Given information =
◇ ◇ ◇ ◇ ◇
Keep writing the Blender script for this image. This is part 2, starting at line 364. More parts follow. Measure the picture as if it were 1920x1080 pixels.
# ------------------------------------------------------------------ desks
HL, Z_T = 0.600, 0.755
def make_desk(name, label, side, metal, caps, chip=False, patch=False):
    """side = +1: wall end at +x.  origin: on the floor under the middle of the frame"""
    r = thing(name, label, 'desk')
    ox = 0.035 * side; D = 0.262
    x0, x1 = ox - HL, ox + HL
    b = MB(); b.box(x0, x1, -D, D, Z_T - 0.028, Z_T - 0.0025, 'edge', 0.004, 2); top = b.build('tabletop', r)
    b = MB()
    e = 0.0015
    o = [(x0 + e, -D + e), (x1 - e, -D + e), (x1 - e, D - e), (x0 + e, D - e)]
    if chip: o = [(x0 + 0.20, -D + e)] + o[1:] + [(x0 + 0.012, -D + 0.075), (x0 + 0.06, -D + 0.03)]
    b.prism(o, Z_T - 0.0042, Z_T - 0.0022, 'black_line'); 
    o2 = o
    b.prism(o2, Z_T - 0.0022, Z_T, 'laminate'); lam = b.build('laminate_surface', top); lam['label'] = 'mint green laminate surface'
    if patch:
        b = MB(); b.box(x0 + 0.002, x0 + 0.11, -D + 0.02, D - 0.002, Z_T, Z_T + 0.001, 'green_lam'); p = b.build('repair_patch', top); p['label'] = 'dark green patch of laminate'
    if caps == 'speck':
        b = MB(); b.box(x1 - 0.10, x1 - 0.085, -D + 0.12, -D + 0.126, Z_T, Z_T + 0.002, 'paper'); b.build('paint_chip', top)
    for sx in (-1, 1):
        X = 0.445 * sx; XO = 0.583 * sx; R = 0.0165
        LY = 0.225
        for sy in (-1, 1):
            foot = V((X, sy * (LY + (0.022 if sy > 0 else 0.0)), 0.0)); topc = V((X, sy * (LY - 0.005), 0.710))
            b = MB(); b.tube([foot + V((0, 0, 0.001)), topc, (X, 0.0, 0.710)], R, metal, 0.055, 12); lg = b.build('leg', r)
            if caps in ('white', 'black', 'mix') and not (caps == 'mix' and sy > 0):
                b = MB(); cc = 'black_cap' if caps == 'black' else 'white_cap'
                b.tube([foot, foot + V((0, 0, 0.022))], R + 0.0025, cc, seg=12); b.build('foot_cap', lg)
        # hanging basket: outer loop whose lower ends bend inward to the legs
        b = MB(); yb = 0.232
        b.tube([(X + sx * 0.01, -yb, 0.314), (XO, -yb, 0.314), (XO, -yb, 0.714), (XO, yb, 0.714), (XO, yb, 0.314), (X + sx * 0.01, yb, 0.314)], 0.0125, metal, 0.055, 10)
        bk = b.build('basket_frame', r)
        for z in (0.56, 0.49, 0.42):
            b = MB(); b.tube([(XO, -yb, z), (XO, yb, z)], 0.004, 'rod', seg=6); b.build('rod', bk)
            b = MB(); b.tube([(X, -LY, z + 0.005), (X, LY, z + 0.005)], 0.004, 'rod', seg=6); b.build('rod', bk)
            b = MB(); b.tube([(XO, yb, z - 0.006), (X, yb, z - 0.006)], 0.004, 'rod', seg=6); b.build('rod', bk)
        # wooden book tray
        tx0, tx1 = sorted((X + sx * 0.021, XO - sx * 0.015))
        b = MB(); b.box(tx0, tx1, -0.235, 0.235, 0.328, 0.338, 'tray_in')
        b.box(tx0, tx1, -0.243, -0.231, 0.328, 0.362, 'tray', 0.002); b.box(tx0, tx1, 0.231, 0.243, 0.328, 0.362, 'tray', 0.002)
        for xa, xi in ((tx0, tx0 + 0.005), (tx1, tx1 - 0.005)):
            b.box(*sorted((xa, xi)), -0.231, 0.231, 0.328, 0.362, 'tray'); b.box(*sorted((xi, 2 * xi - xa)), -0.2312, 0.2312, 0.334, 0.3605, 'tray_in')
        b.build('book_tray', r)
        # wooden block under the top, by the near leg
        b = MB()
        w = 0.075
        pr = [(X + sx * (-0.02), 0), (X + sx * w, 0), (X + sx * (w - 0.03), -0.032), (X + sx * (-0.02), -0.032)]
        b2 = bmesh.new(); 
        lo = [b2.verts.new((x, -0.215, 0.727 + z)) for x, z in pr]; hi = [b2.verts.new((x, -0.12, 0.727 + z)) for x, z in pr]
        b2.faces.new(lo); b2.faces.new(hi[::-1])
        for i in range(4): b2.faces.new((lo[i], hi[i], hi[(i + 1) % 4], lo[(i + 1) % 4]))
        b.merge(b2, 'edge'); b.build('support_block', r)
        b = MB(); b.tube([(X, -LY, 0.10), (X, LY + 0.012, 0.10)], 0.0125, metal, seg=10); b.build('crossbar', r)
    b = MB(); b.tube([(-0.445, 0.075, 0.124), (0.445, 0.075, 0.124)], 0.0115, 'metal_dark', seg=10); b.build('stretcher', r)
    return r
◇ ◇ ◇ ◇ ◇
Required work =
Repeat the material word for word, in full.

Response to the task =
Keep writing the Blender script for this image. This is part 2, starting at line 364. More parts follow. Measure the picture as if it were 1920x1080 pixels.
# ------------------------------------------------------------------ desks
HL, Z_T = 0.600, 0.755
def make_desk(name, label, side, metal, caps, chip=False, patch=False):
    """side = +1: wall end at +x.  origin: on the floor under the middle of the frame"""
    r = thing(name, label, 'desk')
    ox = 0.035 * side; D = 0.262
    x0, x1 = ox - HL, ox + HL
    b = MB(); b.box(x0, x1, -D, D, Z_T - 0.028, Z_T - 0.0025, 'edge', 0.004, 2); top = b.build('tabletop', r)
    b = MB()
    e = 0.0015
    o = [(x0 + e, -D + e), (x1 - e, -D + e), (x1 - e, D - e), (x0 + e, D - e)]
    if chip: o = [(x0 + 0.20, -D + e)] + o[1:] + [(x0 + 0.012, -D + 0.075), (x0 + 0.06, -D + 0.03)]
    b.prism(o, Z_T - 0.0042, Z_T - 0.0022, 'black_line'); 
    o2 = o
    b.prism(o2, Z_T - 0.0022, Z_T, 'laminate'); lam = b.build('laminate_surface', top); lam['label'] = 'mint green laminate surface'
    if patch:
        b = MB(); b.box(x0 + 0.002, x0 + 0.11, -D + 0.02, D - 0.002, Z_T, Z_T + 0.001, 'green_lam'); p = b.build('repair_patch', top); p['label'] = 'dark green patch of laminate'
    if caps == 'speck':
        b = MB(); b.box(x1 - 0.10, x1 - 0.085, -D + 0.12, -D + 0.126, Z_T, Z_T + 0.002, 'paper'); b.build('paint_chip', top)
    for sx in (-1, 1):
        X = 0.445 * sx; XO = 0.583 * sx; R = 0.0165
        LY = 0.225
        for sy in (-1, 1):
            foot = V((X, sy * (LY + (0.022 if sy > 0 else 0.0)), 0.0)); topc = V((X, sy * (LY - 0.005), 0.710))
            b = MB(); b.tube([foot + V((0, 0, 0.001)), topc, (X, 0.0, 0.710)], R, metal, 0.055, 12); lg = b.build('leg', r)
            if caps in ('white', 'black', 'mix') and not (caps == 'mix' and sy > 0):
                b = MB(); cc = 'black_cap' if caps == 'black' else 'white_cap'
                b.tube([foot, foot + V((0, 0, 0.022))], R + 0.0025, cc, seg=12); b.build('foot_cap', lg)
        # hanging basket: outer loop whose lower ends bend inward to the legs
        b = MB(); yb = 0.232
        b.tube([(X + sx * 0.01, -yb, 0.314), (XO, -yb, 0.314), (XO, -yb, 0.714), (XO, yb, 0.714), (XO, yb, 0.314), (X + sx * 0.01, yb, 0.314)], 0.0125, metal, 0.055, 10)
        bk = b.build('basket_frame', r)
        for z in (0.56, 0.49, 0.42):
            b = MB(); b.tube([(XO, -yb, z), (XO, yb, z)], 0.004, 'rod', seg=6); b.build('rod', bk)
            b = MB(); b.tube([(X, -LY, z + 0.005), (X, LY, z + 0.005)], 0.004, 'rod', seg=6); b.build('rod', bk)
            b = MB(); b.tube([(XO, yb, z - 0.006), (X, yb, z - 0.006)], 0.004, 'rod', seg=6); b.build('rod', bk)
        # wooden book tray
        tx0, tx1 = sorted((X + sx * 0.021, XO - sx * 0.015))
        b = MB(); b.box(tx0, tx1, -0.235, 0.235, 0.328, 0.338, 'tray_in')
        b.box(tx0, tx1, -0.243, -0.231, 0.328, 0.362, 'tray', 0.002); b.box(tx0, tx1, 0.231, 0.243, 0.328, 0.362, 'tray', 0.002)
        for xa, xi in ((tx0, tx0 + 0.005), (tx1, tx1 - 0.005)):
            b.box(*sorted((xa, xi)), -0.231, 0.231, 0.328, 0.362, 'tray'); b.box(*sorted((xi, 2 * xi - xa)), -0.2312, 0.2312, 0.334, 0.3605, 'tray_in')
        b.build('book_tray', r)
        # wooden block under the top, by the near leg
        b = MB()
        w = 0.075
        pr = [(X + sx * (-0.02), 0), (X + sx * w, 0), (X + sx * (w - 0.03), -0.032), (X + sx * (-0.02), -0.032)]
        b2 = bmesh.new(); 
        lo = [b2.verts.new((x, -0.215, 0.727 + z)) for x, z in pr]; hi = [b2.verts.new((x, -0.12, 0.727 + z)) for x, z in pr]
        b2.faces.new(lo); b2.faces.new(hi[::-1])
        for i in range(4): b2.faces.new((lo[i], hi[i], hi[(i + 1) % 4], lo[(i + 1) % 4]))
        b.merge(b2, 'edge'); b.build('support_block', r)
        b = MB(); b.tube([(X, -LY, 0.10), (X, LY + 0.012, 0.10)], 0.0125, metal, seg=10); b.build('crossbar', r)
    b = MB(); b.tube([(-0.445, 0.075, 0.124), (0.445, 0.075, 0.124)], 0.0115, 'metal_dark', seg=10); b.build('stretcher', r)
    return r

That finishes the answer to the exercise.